You could be right, it might not be worth the money.
 
#9 ·
The owner of the Ad Agency I worked for had me do thier logo and newsletter every month for free. They have homes/cabins out there and put in a lot of extra weekend improvement type stuff around the ponds. They have a lot of restrictions I have read while working on the newsletter every month as far as ATV use, which ponds are open and can be hunted, complaints about speeding through the club and other crap like that. There is so much money out there, they even have there own classified ads in the newsletter to sell memberships and cabins. 100% good ol' boys club. He still owes me a free hunt out there, I will post if it ever happens. www.stillwaterfarms.com is the address.

IB
 
#13 ·
I know this is a really old post, but I hunted here a few times as a kid with my grandpa and thought I'd put in my two cents.

This is definitely an old boys club, but I don't know about the no ******** thing. Unless by ******** you mean poor folks. There were certainly a lot of ******** there, they just tended to be lawyers and doctors and business owners. Largely it was older people, but a lot of them would bring their kids/grandkids out too. I remember one of the full timers (there were only a few in the years I hunted out there) worked out of Hollywood and had a house full of memorabilia from movies - he had a jeep from one of the Arnold Swarzenegger movies and a bunch of pictures and whatnot. As a kid that was beyond cool. A lot of them were die hard hunters too - one guy had a house just full to the gills with trophies from Alaska/Africa hunts - lions, tigers, bears (even a polar bear!), cape buffalo, elephant tusks, just everything a young hunter dreams about until they learn about money.
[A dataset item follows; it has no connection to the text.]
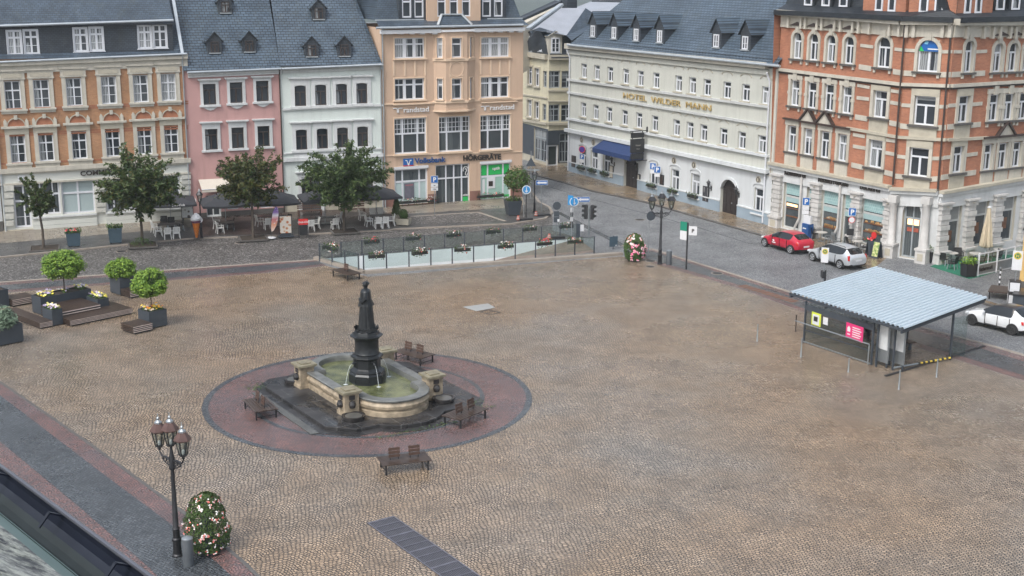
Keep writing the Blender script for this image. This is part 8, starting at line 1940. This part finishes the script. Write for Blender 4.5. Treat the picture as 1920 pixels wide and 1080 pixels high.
# ================================================================ CARS
def car(label, name, paint, L, Wd, H, wb, kind, loc, rz, roofm=None, rim=None, decals=None):
    t = thing(name, label, 'car', loc, rz); w = Wd/2; est = kind == 'estate'
    m_gl = M('car_glass', (.012, .015, .018), .05, .2, spec=.7); m_lamp = M('head_lamp', (.55, .58, .6), .1, .1); m_tail = M('tail_lamp', (.45, .015, .015), .15, .1); m_tyre = M('tyre', (.018, .018, .018), .8, .2, 8); m_rimm = rim or M('alloy_rim', (.5, .52, .54), .3, .1, metal=.7); m_trim = M('dark_trim', (.02, .02, .022), .5, .1)
    f = L/2; x_w0 = f-1.02; x_w1 = x_w0-.78; rf = -f+.62 if est else -f+.82; rb = -f+.20 if est else -f+.26
    #   x, zlow, zmid, zbelt, ztop, wlow, wmid, wbelt, wtop
    ST = [(f, .38, .46, .56, .58, .40, .46, .44, .30), (f-.08, .26, .48, .64, .67, .62, .68, .64, .45), (f-.30, .20, .52, .72, .78, .82, .88, .80, .6), (f-.70, .19, .55, .80, .88, .90, .97, .88, .68), (x_w0, .19, .57, .87, .97, .92, 1.0, .93, .74), (x_w0-.26, .19, .58, .90, 1.12, .92, 1.0, .94, .70), (x_w1, .19, .59, .93, H-.10, .92, 1.0, .95, .66), (x_w1-.42, .19, .60, .945, H-.01, .92, 1.0, .955, .67), (x_w1-.50, .19, .60, .95, H, .92, 1.0, .955, .67), (x_w1-1.2, .19, .60, .96, H, .92, 1.0, .95, .66), (x_w1-1.3, .19, .60, .965, H-.01, .92, 1.0, .95, .655), (rf, .20, .62, .99, H-.07, .92, .99, .93, .62), (rb, .24, .64, 1.02, 1.06, .90, .96, .88, .66), (-f+.06, .28, .62, .92, .95, .82, .90, .82, .6), (-f, .36, .56, .70, .72, .70, .78, .72, .5)]
    bm = bmesh.new(); rings = []
    for (x, zl, zm, zb, zt, wl, wm, wbt, wt) in ST:
        half = [(0, zl), (wl*.9, zl), (wl, zl+.10), (wm, zm), (wbt, zb), (wt, zt-.025), (wt*.6, zt+.005), (0, zt+.02)]
        if zt-zb < .2: half[5] = (wt, zb+(zt-zb)*.75)
        pts = half+[(-a, b) for a, b in reversed(half[1:-1])]; rings.append([bm.verts.new((x, a*w, b)) for a, b in pts])
    n = len(rings[0])
    for j in range(len(rings)-1):
        for k in range(n):
            k2 = (k+1) % n; fc = bm.faces.new((rings[j][k], rings[j+1][k], rings[j+1][k2], rings[j][k2])); kk = k if k < 7 else 13-k; mi = 0
            if kk == 4 and 5 <= j <= (10 if not est else 10): mi = 1
            if kk in (5, 6) and j in (4, 5): mi = 1
            if kk in (5, 6) and j == 11: mi = 1
            if kk in (5, 6) and 6 <= j <= 10: mi = 2
            if kk in (0, 1): mi = 3
            fc.material_index = mi
    bm.faces.new(rings[0]); bm.faces.new(list(reversed(rings[-1])))
    bmesh.ops.recalc_face_normals(bm, faces=bm.faces)
    cl = bm.edges.layers.float.new('crease_edge')
    for e in bm.edges:
        ms = {q.material_index for q in e.link_faces}
        if 1 in ms and len(ms) > 1: e[cl] = .75
        elif 3 in ms and len(ms) > 1: e[cl] = .6
    me = bpy.data.meshes.new('shell'); bm.to_mesh(me); bm.free()
    tmp = bpy.data.objects.new('shell', me); COL.objects.link(tmp); md = tmp.modifiers.new('s', 'SUBSURF'); md.levels = 2; md.render_levels = 2
    me2 = bpy.data.meshes.new_from_object(tmp.evaluated_get(bpy.context.evaluated_depsgraph_get())); bpy.data.objects.remove(tmp)
    for nm, ids, mats in (('body', (0, 3), [paint, m_trim]), ('roof_panel', (2,), [roofm or paint]), ('windows', (1,), [m_gl])):
        b2 = bmesh.new(); b2.from_mesh(me2); bmesh.ops.delete(b2, geom=[q for q in b2.faces if q.material_index not in ids], context='FACES')
        for q in b2.faces: q.material_index = 0 if q.material_index != 3 else 1; q.smooth = True
        m3 = bpy.data.meshes.new(nm); b2.to_mesh(m3); b2.free()
        for mm in mats: m3.materials.append(mm)
        link(nm, m3, t)
    R = .315
    for sx in (-1, 1):
        for sy in (-1, 1):
            xw = sx*wb/2+(.02 if sx > 0 else .02); yo = sy*(w-.10)
            ar = MB(); P = [(xw+(R+.055)*cos(pi*i/14), R+(R+.055)*sin(pi*i/14)) for i in range(15)]; P = [(xw+R+.055, .2)]+P+[(xw-R-.055, .2)]; ar.slab(P, min(sy*(w-.3), sy*(w+.006)), max(sy*(w-.3), sy*(w+.006)), m_trim); ar.build('wheel_arch', t)
            mb = MB(); mb.lathe([(R*.62, -.10), (R*.92, -.105), (R, -.07), (R, .07), (R*.92, .105), (R*.62, .10)], m_tyre, 24); mb.v = [(x, z, y) for x, y, z in mb.v]; wh = mb.build('wheel', t, True, loc=(xw, sy*(w-.085), R))
            mb = MB(); mb.lathe([(R*.66, -.06), (R*.66, .06), (.01, .05)], m_trim, 20); mb.v = [(x, z, y) for x, y, z in mb.v]
            for k in range(5): a = 2*pi*k/5+.3; mb.bar((cos(a)*.03, sy*.085, sin(a)*.03), (cos(a)*R*.66, sy*.098, sin(a)*R*.66), .075, .03, m_rimm, up=(0, 1, 0))
            rg = [(R*.66*cos(2*pi*k/20), sy*.098, R*.66*sin(2*pi*k/20)) for k in range(21)]; mb.tube(rg, .018, m_rimm, 5, False); mb.build('rim', wh, False)
    for s in (-1, 1):
        mb = MB(); mb.obox((f-.20, s*w*.70, .66), (.13, 0, -.02), (-.07*s*s, s*.15, 0), (0, 0, .065), m_lamp); o = mb.build('headlight', t); bevel(o, .03, 2)
        mb = MB(); mb.obox((-f+.14, s*w*.86, .86 if est else .80), (.06, s*.03, 0), (-.02, .07, 0), (.03, 0, .17 if est else .10), m_tail); o = mb.build('tail_light', t); bevel(o, .025, 2)
        mb = MB(); mb.obox((x_w0-.42, s*(w+.07), 1.0), (.06, 0, 0), (0, .09, 0), (0, 0, .06), paint); o = mb.build('mirror', t); bevel(o, .03, 2)
        mb = MB(); 
        for xx in (x_w1-.30, x_w1-1.05): mb.box(xx-.09, xx+.09, s*(w*.985)-.012, s*(w*.985)+.012, .83, .855, paint)
        mb.build('handle', t)
        mb = MB()
        for xx in (x_w1+.28, x_w1-.52, x_w1-1.30): mb.box(xx-.009, xx+.009, s*w*.955-.05, s*w*.955+.062, .34, .92, m_trim)
        mb.box(x_w1-1.3, x_w1+.28, s*w*.955-.05, s*w*.955+.058, .335, .35, m_trim); mb.build('door_seam', t)
        mb = MB()
        if est: mb.tube([(x_w1-.2, s*w*.62, H+.0), (x_w1-.3, s*w*.62, H+.06), (rf+.3, s*w*.6, H+.03), (rf+.15, s*w*.6, H-.03)], .018, m_trim, 6); mb.build('roof_rail', t, True)
    mb = MB(); mb.box(f-.03, f+.015, -.26, .26, .36, .46, m_wht); mb.build('number_plate', t); mb = MB(); mb.box(-f-.02, -f+.03, -.26, .26, .52 if not est else .60, .63 if not est else .71, m_wht); mb.build('number_plate', t)
    mb = MB(); mb.box(-f-.005, -f+.06, -w*.62, w*.62, .30, .36, m_trim); mb.box(f-.06, f+.004, -w*.45, w*.45, .24, .34, m_trim); mb.build('bumper_trim', t)
    if decals: decals(t, f, w)
    return t
def paintm(name, c, metal=0.0):
    n = N(name); n.col(n.ramp(n.noise(n.obj(), 3, 4), sc(c, .94), sc(c, 1.05))); n.rough(.28); n.b.inputs['Metallic'].default_value = metal; n.b.inputs['Coat Weight'].default_value = .8; n.b.inputs['Coat Roughness'].default_value = .06; return n.m
def carpos(fw, rw, z=0.0): # near side wheel contacts -> centre and heading
    A, B = G(*fw, z), G(*rw, z); d = (A-B); wb = d.length; d.normalize(); n = Vector((-d.y, d.x, 0))
    if n.y < 0: n = -n
    return (A+B)/2+n*.80, atan2(d.y, d.x), wb
m_pr, m_ps, m_pw = paintm('red_paint', (.42, .012, .035)), paintm('silver_paint', (.50, .53, .56), .35), paintm('white_paint', (.74, .76, .78))
c, r, wb = carpos((1435, 462.5), (1483, 476))
def dec(t, f, w):
    mb = MB(); y = w*.985; mb.slab([(.35, .62), (.50, .62), (.58, .72), (.47, .76), (.36, .72)], y, y+.012, m_txtw); mb.box(.22, .64, y-.004, y+.012, .50, .57, m_txtw); mb.build('door_decal', t); mb = MB(); mb.slab([(.35, .62), (.50, .62), (.58, .72), (.47, .76), (.36, .72)], -y-.012, -y, m_txtw); mb.box(.22, .64, -y-.012, -y+.004, .50, .57, m_txtw); mb.build('door_decal', t)
car('red hatchback with white door emblem parked before the bakery', 'parked_car', m_pr, 4.25, 1.80, 1.44, wb, 'hatch', c, r, decals=dec)
c, r, wb = carpos((1525, 489.5), (1576, 504)); car('silver estate car parked behind the red hatchback', 'parked_car', m_ps, 4.47, 1.82, 1.50, wb, 'estate', c, r)
c, r, wb = carpos((1822, 610), (1897, 629)); car('white hatchback with black roof and black wheels near the shelter', 'parked_car', m_pw, 4.0, 1.68, 1.50, wb, 'hatch', c, r, roofm=paintm('black_paint', (.02, .018, .02)), rim=M('black_rim', (.03, .03, .03), .4))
The rest of the folks had small cabins (mostly mobile homes) that they'd come out just before the season started and get them livable. Pretty much everyone had a garage with boats and equipment they stored year round.

As for the rules, there were a lot, but they seemed to me to be lightly enforced. I got yelled at a few times for zipping around the "camp" on a motorcycle too fast, but was told it had more to do with the hour and much less to do with the speed (zipping around on a motorcycle at 5am a few days before the season opened).

This was in the mid-90s so I'm guessing things might have changed a lot since then, but I don't remember ever seeing a club that sold food/drinks like at a country club. There was a central dining hall area where they held meetings/lotteries. The day before the start of the season they'd do a really big cook out for everyone - cornish game hens (which started my love affair with those), steaks, the works. Lots of beer and scotch. Very communal, very fun.

I don't remember if it was daily or weekly, but they had a lottery for the maintained blinds out on the water. Everyone would get together and take a number and then they'd do a lottery for either blinds or the numbers would match up with the blinds. I honestly can't remember how it worked (I seem to remember it changed depending on how many were hunting that day/weekend). When you got your blind, you jumped in the boat (I admit they had some of the nicest launches I've ever seen) and headed out to your blind with your thermos of coffee/scotch.

They had a really nice shooting range too, with trap/skeet (of course). Pre-season and after coming off the water, it wasn't uncommon to find people down there practicing with their shotguns, and shooting over exotic rifles. Not surprisingly, the members tended to have amazing shotguns, and some other really expensive, exotic long rifles. As a young man they were all happy to let me play with them, which only entrenched my love of shooting.

Granted my grandpa was a doctor and had quite a bit of money, but the $25k/year for membership seems a little extreme. If he was still alive I'd ask him, but he's not. From what I know of him, and how much he actually hunted there in a season, I can't imagine he'd spend that much a year on a membership. Then again, I know when he was younger he used to go out there a lot more and he might have just kept his membership up as a matter of course.

All in all, it was a pretty wonderful place. The people were very nice and very helpful, more so than most hunters I've encountered in the wild. People came together to help each other - someone's boat motor crapped out, someone else would come over and put their spare on the boat so everyone could get out in the morning. Some of my favorite hunting memories as a young man were there, even though I never got that many ducks/geese (they had an area for geese hunting in season).
 
#14 ·
I was out there once for the Greenwing gathering for kids. As I recall, it's a mishmash of barely standing shanties up to pretty nice houses. There's a big clubhouse. I didn't hunt but the folks were really nice and gave the kids rides out into the ponds. I don't know if the hunting there is really any better than the Stillwater ponds. For that kind of scratch I'd want to shoot a limit every day.
 
#16 ·
I have a membership that my grandpa has had his whole life and we just bought a mother one everyone is really nice and we are guaranteed water on bad winters. If you are a decent shot and get a decent blind. It's nice most of the people down there have had their membership their whole life so they didn't buy it and there's only about 150 memberships so they are hard to get. It's just a nice place to go kill some ducks.